◆ Required task:
Extract, unchanged, every line from the top of the material below through the line with "from mathutils import Vector, Matrix", and no more.

- - -

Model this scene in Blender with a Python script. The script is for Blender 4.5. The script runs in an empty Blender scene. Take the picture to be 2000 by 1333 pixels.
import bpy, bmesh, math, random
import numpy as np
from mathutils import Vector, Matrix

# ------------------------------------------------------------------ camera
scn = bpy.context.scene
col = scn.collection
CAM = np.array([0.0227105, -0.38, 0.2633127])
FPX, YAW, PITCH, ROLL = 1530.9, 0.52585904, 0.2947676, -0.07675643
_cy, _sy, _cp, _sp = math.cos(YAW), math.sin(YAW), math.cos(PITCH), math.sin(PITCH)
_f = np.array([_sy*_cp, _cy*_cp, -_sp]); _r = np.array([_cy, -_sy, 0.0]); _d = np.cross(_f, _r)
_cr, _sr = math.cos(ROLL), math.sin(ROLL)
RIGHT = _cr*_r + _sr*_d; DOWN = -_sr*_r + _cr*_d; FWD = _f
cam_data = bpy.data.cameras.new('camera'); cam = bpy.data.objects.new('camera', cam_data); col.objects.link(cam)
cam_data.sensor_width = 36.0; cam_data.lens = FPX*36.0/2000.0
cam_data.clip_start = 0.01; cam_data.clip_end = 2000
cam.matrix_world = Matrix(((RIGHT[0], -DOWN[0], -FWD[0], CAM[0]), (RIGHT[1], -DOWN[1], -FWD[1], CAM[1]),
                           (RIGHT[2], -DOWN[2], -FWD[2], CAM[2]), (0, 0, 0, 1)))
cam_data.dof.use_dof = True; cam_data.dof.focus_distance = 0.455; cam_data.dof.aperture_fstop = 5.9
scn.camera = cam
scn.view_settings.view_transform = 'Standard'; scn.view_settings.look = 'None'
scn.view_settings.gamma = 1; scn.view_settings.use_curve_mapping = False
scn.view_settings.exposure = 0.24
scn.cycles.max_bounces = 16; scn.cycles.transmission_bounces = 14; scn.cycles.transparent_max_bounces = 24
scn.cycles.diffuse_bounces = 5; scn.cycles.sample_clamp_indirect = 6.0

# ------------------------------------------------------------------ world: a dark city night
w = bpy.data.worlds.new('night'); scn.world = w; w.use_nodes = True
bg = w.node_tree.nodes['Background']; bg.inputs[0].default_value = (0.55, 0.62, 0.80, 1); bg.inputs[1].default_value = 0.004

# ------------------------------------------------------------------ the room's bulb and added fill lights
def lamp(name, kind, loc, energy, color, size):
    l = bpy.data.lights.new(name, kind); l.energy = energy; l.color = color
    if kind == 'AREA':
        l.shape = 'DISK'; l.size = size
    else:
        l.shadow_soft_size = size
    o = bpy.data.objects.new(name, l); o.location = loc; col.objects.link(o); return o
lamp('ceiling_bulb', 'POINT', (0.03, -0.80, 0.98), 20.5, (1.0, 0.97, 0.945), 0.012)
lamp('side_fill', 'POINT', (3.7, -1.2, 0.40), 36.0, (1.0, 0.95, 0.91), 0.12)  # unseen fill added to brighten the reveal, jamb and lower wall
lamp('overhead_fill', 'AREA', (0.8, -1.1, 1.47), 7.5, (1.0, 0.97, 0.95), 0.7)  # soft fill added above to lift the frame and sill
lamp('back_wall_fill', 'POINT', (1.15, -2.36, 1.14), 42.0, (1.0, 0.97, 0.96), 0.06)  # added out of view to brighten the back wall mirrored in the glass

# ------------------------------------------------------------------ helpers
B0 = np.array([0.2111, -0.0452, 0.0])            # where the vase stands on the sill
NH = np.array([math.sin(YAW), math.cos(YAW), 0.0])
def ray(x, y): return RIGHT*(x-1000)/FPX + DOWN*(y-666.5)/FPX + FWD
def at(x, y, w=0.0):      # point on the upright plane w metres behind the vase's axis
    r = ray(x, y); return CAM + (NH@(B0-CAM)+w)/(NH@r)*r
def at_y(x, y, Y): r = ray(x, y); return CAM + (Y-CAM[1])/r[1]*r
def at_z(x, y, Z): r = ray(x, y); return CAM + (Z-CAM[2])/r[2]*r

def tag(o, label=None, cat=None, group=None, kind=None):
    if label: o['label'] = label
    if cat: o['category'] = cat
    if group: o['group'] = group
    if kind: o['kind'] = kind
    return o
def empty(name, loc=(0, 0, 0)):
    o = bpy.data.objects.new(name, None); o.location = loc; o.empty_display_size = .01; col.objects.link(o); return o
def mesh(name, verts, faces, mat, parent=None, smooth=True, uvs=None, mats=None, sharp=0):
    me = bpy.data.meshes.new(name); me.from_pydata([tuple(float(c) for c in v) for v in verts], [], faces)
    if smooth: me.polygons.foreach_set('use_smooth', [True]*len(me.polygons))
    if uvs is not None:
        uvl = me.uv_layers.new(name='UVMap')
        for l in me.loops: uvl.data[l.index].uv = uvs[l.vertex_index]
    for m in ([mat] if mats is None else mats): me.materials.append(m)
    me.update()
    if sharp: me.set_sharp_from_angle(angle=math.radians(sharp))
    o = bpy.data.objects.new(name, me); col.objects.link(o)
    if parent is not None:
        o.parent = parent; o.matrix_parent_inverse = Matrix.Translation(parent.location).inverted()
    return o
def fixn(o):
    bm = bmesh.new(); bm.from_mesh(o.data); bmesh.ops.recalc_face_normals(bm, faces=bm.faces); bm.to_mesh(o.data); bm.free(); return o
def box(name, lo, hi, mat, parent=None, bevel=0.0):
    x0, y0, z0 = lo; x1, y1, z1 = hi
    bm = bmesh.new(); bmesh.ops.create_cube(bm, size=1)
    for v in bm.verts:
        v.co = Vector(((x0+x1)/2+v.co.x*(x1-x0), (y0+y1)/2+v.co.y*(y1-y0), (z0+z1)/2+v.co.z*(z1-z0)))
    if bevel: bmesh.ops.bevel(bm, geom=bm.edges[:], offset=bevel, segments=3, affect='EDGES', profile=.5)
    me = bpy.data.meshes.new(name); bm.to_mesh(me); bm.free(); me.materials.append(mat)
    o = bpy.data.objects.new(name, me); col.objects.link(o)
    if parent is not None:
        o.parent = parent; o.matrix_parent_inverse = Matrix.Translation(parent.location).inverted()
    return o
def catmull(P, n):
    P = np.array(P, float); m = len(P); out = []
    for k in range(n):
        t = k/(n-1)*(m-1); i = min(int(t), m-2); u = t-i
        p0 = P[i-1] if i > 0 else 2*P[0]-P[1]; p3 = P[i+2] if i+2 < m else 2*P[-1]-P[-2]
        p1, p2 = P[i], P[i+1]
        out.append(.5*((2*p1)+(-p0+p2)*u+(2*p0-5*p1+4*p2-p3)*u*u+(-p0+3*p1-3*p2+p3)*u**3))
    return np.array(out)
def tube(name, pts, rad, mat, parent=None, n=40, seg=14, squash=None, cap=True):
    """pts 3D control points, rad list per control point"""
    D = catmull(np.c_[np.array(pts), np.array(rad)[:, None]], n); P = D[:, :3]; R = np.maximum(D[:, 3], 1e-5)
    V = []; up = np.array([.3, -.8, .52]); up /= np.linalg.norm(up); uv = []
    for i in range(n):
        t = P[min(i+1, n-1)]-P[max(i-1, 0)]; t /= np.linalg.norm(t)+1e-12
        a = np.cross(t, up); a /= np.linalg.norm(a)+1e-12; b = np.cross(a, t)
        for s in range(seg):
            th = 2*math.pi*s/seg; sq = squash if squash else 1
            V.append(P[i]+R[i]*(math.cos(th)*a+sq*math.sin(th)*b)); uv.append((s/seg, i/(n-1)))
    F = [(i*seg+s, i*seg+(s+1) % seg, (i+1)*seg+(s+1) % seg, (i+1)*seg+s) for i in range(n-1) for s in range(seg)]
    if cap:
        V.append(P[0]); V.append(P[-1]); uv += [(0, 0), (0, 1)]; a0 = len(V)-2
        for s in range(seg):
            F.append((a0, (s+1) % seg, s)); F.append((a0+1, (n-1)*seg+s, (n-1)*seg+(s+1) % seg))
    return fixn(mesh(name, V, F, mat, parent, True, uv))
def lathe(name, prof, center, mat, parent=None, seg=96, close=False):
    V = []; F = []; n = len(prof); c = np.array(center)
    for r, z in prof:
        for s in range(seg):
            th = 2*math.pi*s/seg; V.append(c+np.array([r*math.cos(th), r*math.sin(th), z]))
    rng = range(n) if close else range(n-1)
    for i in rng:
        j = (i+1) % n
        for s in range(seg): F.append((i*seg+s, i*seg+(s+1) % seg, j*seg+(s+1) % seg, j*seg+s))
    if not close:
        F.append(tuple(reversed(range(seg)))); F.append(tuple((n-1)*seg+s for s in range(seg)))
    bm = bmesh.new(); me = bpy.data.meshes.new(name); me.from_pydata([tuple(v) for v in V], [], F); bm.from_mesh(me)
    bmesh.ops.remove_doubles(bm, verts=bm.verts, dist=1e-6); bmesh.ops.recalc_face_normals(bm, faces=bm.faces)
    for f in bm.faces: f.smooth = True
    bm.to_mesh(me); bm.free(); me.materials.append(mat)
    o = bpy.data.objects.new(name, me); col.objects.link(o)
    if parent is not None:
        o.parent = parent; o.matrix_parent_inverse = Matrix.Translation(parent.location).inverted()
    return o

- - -

◆ Task solution:
Model this scene in Blender with a Python script. The script is for Blender 4.5. The script runs in an empty Blender scene. Take the picture to be 2000 by 1333 pixels.
import bpy, bmesh, math, random
import numpy as np
from mathutils import Vector, Matrix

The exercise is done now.